Okay. I'm going to have Bob Grant answer the first question.

And on the second question, the plays that are in our liquids-rich JV opportunity right now, just the Duvernay in Canada and in the U.S., we have 4 of our plays that are fairly large in scope, and they include the Tuscaloosa marine shale, the Eaglebine, our Mississippian Lime position, as well as our position in the Collingwood, Utica in Michigan. Bob?

Robert A. Grant

Yes. With respect to the 10% of the Montney and the Cutbank Ridge Partnership, we do plan to broadly market that, and all parties are welcome to attend.

We're looking forward to getting a deal done there, and we think it's a great asset.

Edward Welsch

Does Mitsubishi have some kind of special right to add to its current stake?

Robert A. Grant

No, they do not.

Randall K. Eresman

But we are trying to maintain a very favorable relationship with them.

Operator

Your next question comes from Dan Healing with Calgary Herald.

Dan Healing

Just had a quick question on the natural gas shut-ins. Can you give us any kind of a breakdown on the locations as far as where gas is being shut in, how much of it would be in Canada versus United States?

Randall K. Eresman

Yes, okay. At this point in time, about 2/3 of the gas that's shut in is in Canada, 1/3 in the U.S.

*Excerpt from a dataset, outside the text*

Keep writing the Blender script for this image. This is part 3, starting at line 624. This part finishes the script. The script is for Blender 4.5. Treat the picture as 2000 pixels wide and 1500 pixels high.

It's basically all dry gas production. In Canada, I believe it's divided amongst our CBM, our Greater Sierra, Jean Marie play and...

Unknown Executive

And the dry gas play in the Deep basin.

Randall K. Eresman

Okay. And dry gas in the Deep Basin, and in the U.S., it's all Mid-Continent.

Operator

At this time, we have completed the question-and-answer session, and we’ll turn the call back to Mr. McRitchie.

Ryder McRitchie

Thank you, everyone, for joining us today. Our conference call is now complete.

I encourage you to listen in to our AGM presentation this afternoon. Thank you.